_DATA EXCERPT_.
○ ○ ○ ○ ○ ○ ○
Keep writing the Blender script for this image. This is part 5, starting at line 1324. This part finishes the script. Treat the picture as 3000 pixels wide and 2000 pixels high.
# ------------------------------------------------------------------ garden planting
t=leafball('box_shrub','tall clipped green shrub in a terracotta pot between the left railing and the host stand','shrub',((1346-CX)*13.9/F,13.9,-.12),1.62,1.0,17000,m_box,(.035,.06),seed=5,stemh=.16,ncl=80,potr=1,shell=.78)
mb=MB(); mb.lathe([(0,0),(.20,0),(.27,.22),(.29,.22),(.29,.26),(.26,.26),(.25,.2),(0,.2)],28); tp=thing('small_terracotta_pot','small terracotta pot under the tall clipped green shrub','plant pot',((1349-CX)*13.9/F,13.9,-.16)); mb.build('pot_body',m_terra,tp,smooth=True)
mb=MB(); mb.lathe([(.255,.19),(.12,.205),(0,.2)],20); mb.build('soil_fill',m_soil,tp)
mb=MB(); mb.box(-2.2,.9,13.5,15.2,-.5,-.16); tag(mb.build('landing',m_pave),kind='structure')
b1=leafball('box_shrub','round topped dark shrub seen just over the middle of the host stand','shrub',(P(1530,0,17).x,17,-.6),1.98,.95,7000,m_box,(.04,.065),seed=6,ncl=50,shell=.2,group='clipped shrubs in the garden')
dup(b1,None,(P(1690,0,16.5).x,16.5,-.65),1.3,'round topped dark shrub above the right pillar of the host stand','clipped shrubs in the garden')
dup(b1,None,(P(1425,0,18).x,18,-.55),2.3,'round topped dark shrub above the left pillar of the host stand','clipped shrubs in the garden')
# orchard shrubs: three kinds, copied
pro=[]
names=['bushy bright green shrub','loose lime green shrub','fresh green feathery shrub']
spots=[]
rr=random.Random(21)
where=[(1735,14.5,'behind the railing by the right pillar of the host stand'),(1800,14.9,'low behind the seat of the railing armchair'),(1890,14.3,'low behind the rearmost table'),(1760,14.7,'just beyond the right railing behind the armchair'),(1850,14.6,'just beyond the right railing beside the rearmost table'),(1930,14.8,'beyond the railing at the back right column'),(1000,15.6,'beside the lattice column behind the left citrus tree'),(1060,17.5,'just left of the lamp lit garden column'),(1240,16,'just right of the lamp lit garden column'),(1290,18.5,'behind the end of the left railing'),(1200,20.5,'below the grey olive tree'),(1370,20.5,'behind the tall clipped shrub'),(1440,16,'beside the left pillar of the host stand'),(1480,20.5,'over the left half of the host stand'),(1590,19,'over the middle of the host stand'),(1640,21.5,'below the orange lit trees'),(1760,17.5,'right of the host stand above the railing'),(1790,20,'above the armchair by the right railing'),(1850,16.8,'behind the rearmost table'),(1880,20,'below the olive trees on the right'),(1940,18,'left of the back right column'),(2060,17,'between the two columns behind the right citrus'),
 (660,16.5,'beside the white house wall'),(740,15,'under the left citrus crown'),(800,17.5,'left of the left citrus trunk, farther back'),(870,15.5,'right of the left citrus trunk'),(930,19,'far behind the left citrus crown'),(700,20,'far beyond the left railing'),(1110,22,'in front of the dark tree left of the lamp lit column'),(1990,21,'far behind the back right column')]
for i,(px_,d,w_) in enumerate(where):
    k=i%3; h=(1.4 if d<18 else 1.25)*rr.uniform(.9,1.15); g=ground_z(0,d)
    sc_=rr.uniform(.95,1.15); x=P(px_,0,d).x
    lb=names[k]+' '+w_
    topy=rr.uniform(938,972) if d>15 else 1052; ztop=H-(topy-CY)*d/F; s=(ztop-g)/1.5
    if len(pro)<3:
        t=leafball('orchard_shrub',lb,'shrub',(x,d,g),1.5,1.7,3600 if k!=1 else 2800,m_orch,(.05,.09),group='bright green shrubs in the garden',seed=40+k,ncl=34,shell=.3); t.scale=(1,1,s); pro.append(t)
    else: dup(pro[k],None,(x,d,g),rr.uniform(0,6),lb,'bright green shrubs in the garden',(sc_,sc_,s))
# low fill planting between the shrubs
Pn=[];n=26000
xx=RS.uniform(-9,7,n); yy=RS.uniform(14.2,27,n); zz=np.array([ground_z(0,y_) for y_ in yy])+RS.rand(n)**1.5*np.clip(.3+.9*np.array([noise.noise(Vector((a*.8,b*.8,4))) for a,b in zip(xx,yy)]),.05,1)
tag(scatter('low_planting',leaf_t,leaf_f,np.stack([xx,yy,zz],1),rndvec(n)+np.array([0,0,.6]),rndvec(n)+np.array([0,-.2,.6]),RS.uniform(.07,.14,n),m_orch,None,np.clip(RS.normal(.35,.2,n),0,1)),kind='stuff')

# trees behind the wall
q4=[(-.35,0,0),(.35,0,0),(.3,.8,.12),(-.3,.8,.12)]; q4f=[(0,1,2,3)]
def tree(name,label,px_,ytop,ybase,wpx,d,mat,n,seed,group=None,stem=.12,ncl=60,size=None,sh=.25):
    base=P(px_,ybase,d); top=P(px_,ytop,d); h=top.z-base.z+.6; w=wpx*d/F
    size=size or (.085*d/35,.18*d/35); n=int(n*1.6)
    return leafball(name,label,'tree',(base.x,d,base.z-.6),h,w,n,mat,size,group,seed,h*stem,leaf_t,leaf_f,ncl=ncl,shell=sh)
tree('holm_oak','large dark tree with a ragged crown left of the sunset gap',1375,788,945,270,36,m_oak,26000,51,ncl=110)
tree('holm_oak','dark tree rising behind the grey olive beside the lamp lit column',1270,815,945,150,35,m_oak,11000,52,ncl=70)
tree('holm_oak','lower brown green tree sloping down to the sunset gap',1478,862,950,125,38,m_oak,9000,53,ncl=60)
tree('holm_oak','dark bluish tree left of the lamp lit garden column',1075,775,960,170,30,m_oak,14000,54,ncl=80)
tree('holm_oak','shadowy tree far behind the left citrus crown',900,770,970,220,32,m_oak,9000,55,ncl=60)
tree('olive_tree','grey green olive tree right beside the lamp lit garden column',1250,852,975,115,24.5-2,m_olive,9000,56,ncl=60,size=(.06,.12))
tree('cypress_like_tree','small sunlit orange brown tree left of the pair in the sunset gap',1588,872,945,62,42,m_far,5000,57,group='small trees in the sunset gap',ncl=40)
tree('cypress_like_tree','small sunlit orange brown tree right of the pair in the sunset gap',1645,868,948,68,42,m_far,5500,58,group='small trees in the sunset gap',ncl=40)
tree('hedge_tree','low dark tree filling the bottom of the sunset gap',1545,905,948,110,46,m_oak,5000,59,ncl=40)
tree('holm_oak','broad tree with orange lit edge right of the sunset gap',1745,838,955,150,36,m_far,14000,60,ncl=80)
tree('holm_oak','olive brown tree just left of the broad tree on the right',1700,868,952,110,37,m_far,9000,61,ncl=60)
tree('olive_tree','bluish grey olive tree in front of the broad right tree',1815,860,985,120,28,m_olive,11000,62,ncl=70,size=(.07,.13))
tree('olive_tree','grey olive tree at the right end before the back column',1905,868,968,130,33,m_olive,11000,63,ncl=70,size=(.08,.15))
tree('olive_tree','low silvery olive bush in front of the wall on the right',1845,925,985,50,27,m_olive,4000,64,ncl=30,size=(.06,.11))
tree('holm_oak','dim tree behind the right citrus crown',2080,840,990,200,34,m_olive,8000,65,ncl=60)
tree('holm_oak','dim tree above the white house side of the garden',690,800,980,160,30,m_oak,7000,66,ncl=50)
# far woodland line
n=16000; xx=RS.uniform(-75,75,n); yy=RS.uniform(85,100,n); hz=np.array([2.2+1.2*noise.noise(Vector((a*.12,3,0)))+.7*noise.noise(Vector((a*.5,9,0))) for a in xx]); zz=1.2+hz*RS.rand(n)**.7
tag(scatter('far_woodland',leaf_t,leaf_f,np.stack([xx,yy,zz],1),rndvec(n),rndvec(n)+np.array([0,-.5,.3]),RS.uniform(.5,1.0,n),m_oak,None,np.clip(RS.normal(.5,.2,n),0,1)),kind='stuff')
○ ○ ○ ○ ○ ○ ○
_OBJECTIVE_.
Copy all lines in the listing above where the string "sunset" appears.

_RESPONSE TO THIS TASK_.
tree('holm_oak','large dark tree with a ragged crown left of the sunset gap',1375,788,945,270,36,m_oak,26000,51,ncl=110)
tree('holm_oak','lower brown green tree sloping down to the sunset gap',1478,862,950,125,38,m_oak,9000,53,ncl=60)
tree('cypress_like_tree','small sunlit orange brown tree left of the pair in the sunset gap',1588,872,945,62,42,m_far,5000,57,group='small trees in the sunset gap',ncl=40)
tree('cypress_like_tree','small sunlit orange brown tree right of the pair in the sunset gap',1645,868,948,68,42,m_far,5500,58,group='small trees in the sunset gap',ncl=40)
tree('hedge_tree','low dark tree filling the bottom of the sunset gap',1545,905,948,110,46,m_oak,5000,59,ncl=40)
tree('holm_oak','broad tree with orange lit edge right of the sunset gap',1745,838,955,150,36,m_far,14000,60,ncl=80)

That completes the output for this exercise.